● **MATERIAL**:

# # # # #

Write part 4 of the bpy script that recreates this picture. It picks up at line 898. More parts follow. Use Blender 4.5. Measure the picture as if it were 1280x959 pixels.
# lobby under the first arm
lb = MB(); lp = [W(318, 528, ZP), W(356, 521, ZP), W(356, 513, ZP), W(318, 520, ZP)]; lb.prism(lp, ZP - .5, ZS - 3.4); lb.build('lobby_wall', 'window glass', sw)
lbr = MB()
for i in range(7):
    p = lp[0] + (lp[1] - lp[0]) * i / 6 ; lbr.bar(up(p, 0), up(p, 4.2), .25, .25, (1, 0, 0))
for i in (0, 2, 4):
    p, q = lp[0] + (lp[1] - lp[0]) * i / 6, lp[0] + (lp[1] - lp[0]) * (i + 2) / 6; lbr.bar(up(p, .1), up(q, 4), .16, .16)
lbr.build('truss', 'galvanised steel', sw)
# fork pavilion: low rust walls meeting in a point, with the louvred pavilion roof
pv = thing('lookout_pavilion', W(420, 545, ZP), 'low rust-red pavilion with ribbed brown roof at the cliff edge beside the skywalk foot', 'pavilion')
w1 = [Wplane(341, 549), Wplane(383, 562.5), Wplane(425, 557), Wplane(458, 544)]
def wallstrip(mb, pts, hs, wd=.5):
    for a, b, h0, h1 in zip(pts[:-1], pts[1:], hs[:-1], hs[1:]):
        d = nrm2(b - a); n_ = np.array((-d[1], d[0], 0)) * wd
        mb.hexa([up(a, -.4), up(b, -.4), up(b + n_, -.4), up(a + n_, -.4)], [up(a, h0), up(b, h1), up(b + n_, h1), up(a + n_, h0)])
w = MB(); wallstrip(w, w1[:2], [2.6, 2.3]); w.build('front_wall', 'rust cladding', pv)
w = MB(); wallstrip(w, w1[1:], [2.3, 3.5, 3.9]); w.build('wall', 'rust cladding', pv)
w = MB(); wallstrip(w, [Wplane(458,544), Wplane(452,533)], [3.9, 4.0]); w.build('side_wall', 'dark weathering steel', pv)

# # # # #

● **GOAL**:
Please reproduce each line exactly as written.

● **ANSWER TO THIS TASK**:
Write part 4 of the bpy script that recreates this picture. It picks up at line 898. More parts follow. Use Blender 4.5. Measure the picture as if it were 1280x959 pixels.
# lobby under the first arm
lb = MB(); lp = [W(318, 528, ZP), W(356, 521, ZP), W(356, 513, ZP), W(318, 520, ZP)]; lb.prism(lp, ZP - .5, ZS - 3.4); lb.build('lobby_wall', 'window glass', sw)
lbr = MB()
for i in range(7):
    p = lp[0] + (lp[1] - lp[0]) * i / 6 ; lbr.bar(up(p, 0), up(p, 4.2), .25, .25, (1, 0, 0))
for i in (0, 2, 4):
    p, q = lp[0] + (lp[1] - lp[0]) * i / 6, lp[0] + (lp[1] - lp[0]) * (i + 2) / 6; lbr.bar(up(p, .1), up(q, 4), .16, .16)
lbr.build('truss', 'galvanised steel', sw)
# fork pavilion: low rust walls meeting in a point, with the louvred pavilion roof
pv = thing('lookout_pavilion', W(420, 545, ZP), 'low rust-red pavilion with ribbed brown roof at the cliff edge beside the skywalk foot', 'pavilion')
w1 = [Wplane(341, 549), Wplane(383, 562.5), Wplane(425, 557), Wplane(458, 544)]
def wallstrip(mb, pts, hs, wd=.5):
    for a, b, h0, h1 in zip(pts[:-1], pts[1:], hs[:-1], hs[1:]):
        d = nrm2(b - a); n_ = np.array((-d[1], d[0], 0)) * wd
        mb.hexa([up(a, -.4), up(b, -.4), up(b + n_, -.4), up(a + n_, -.4)], [up(a, h0), up(b, h1), up(b + n_, h1), up(a + n_, h0)])
w = MB(); wallstrip(w, w1[:2], [2.6, 2.3]); w.build('front_wall', 'rust cladding', pv)
w = MB(); wallstrip(w, w1[1:], [2.3, 3.5, 3.9]); w.build('wall', 'rust cladding', pv)
w = MB(); wallstrip(w, [Wplane(458,544), Wplane(452,533)], [3.9, 4.0]); w.build('side_wall', 'dark weathering steel', pv)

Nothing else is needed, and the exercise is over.